* [WHAT YOU HAVE TO DO] Return, exactly as written, every line from the first line of the data below through the line that contains "S.view_settings.look='None'".

* [RECORDS FOR THIS EXERCISE]

* * * * * * *

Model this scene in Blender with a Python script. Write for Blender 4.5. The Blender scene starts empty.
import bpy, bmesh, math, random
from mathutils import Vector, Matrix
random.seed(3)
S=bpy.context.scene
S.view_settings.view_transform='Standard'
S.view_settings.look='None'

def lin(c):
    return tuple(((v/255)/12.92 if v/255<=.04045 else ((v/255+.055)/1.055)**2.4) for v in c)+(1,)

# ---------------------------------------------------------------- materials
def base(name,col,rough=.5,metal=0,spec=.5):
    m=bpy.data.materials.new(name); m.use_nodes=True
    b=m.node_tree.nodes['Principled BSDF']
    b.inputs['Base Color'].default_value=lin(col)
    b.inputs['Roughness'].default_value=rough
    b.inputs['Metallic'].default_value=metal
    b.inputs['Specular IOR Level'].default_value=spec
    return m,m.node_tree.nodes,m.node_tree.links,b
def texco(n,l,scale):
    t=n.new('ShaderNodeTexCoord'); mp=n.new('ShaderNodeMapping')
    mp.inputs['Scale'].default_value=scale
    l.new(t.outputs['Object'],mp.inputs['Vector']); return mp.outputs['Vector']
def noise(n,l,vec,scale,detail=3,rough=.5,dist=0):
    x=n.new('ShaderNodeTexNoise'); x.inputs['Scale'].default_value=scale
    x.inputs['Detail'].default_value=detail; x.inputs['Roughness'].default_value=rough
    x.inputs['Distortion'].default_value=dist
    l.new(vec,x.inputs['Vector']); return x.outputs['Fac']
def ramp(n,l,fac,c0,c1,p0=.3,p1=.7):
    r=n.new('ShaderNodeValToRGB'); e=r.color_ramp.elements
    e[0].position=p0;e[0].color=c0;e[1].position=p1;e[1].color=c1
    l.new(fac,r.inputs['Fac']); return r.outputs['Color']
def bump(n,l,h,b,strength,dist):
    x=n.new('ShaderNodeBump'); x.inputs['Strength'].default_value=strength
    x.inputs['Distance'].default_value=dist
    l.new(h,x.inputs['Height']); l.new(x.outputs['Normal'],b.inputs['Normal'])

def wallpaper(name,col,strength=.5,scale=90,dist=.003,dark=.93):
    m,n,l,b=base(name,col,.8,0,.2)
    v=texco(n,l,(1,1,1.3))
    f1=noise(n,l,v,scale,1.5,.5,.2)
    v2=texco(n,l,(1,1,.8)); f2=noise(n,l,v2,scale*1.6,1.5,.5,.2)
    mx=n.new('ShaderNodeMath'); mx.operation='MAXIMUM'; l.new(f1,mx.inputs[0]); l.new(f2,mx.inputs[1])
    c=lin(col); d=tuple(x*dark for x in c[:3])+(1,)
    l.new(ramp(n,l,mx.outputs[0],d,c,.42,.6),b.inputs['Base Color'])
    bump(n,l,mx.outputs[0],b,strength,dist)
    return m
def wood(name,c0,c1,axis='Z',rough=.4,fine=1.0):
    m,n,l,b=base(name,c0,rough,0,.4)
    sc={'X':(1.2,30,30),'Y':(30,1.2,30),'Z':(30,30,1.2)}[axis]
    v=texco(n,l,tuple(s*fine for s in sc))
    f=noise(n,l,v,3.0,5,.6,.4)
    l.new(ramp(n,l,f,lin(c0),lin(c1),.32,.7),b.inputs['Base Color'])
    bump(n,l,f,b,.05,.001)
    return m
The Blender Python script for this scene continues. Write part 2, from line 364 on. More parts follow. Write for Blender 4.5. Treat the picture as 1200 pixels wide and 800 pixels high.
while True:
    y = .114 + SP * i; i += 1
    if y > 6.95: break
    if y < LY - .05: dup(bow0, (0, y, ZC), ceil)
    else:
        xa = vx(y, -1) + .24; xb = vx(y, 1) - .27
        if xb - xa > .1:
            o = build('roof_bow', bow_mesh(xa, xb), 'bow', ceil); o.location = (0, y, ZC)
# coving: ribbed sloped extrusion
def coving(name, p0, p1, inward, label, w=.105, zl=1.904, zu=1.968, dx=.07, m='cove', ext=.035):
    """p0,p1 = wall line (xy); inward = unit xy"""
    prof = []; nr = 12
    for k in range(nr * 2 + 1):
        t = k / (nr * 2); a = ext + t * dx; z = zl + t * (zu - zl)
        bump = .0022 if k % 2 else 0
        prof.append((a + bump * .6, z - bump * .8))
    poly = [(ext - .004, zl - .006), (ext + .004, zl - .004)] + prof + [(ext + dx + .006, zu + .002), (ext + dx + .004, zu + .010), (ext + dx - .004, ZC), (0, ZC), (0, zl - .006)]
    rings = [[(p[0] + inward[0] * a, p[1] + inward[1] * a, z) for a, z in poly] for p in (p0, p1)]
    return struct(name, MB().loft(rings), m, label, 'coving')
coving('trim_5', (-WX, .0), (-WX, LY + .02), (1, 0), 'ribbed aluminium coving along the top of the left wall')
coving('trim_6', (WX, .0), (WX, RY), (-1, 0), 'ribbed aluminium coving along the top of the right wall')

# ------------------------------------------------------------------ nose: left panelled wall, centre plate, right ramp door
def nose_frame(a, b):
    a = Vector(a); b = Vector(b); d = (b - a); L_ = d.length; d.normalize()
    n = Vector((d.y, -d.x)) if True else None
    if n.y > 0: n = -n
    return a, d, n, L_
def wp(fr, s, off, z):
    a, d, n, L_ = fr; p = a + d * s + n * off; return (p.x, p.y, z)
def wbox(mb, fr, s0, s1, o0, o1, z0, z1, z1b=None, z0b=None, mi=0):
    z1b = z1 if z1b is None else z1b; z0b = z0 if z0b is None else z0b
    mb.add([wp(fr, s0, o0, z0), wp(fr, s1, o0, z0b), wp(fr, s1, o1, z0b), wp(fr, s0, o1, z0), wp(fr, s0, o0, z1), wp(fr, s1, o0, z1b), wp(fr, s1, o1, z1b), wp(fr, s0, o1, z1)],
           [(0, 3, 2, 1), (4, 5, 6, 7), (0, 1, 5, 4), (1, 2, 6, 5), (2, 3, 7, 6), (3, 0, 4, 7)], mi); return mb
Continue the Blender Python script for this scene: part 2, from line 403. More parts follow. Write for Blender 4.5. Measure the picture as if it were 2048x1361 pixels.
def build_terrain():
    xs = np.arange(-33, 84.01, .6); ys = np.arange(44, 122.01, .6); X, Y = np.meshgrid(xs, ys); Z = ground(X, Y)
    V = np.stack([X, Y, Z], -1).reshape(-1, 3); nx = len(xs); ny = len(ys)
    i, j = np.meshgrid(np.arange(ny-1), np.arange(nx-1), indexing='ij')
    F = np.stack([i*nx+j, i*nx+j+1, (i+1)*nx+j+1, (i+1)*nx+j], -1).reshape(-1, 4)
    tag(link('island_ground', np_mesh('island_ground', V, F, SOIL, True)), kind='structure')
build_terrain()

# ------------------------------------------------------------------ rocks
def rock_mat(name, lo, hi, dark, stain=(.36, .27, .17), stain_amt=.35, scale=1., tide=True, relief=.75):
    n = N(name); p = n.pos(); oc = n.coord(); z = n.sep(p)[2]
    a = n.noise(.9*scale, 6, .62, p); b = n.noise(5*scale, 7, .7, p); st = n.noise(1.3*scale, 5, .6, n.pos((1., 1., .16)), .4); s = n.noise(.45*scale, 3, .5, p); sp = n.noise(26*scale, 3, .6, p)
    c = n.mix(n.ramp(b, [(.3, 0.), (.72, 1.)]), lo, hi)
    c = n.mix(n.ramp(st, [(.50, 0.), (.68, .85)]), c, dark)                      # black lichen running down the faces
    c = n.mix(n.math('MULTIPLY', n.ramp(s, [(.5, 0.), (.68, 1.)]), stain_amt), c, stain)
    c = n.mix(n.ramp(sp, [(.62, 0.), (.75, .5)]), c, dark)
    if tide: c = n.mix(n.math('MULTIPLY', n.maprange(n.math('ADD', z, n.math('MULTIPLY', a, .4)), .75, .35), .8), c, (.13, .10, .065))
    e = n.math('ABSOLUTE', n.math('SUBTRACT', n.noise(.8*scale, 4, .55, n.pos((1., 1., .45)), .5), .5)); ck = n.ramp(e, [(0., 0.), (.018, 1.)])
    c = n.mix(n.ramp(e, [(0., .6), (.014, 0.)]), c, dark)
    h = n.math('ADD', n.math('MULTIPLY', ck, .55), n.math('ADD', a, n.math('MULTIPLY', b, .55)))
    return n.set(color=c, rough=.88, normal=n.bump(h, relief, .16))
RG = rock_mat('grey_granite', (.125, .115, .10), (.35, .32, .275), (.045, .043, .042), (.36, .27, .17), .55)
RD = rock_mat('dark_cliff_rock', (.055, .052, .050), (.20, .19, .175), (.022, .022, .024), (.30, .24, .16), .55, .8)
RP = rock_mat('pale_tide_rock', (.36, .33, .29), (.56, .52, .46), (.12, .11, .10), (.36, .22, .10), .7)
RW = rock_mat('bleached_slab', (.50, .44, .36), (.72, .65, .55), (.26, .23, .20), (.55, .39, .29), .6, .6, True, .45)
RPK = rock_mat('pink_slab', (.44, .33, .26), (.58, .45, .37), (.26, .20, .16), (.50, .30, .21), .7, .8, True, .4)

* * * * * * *

* [EXERCISE RESULT]
Model this scene in Blender with a Python script. Write for Blender 4.5. The Blender scene starts empty.
import bpy, bmesh, math, random
from mathutils import Vector, Matrix
random.seed(3)
S=bpy.context.scene
S.view_settings.view_transform='Standard'
S.view_settings.look='None'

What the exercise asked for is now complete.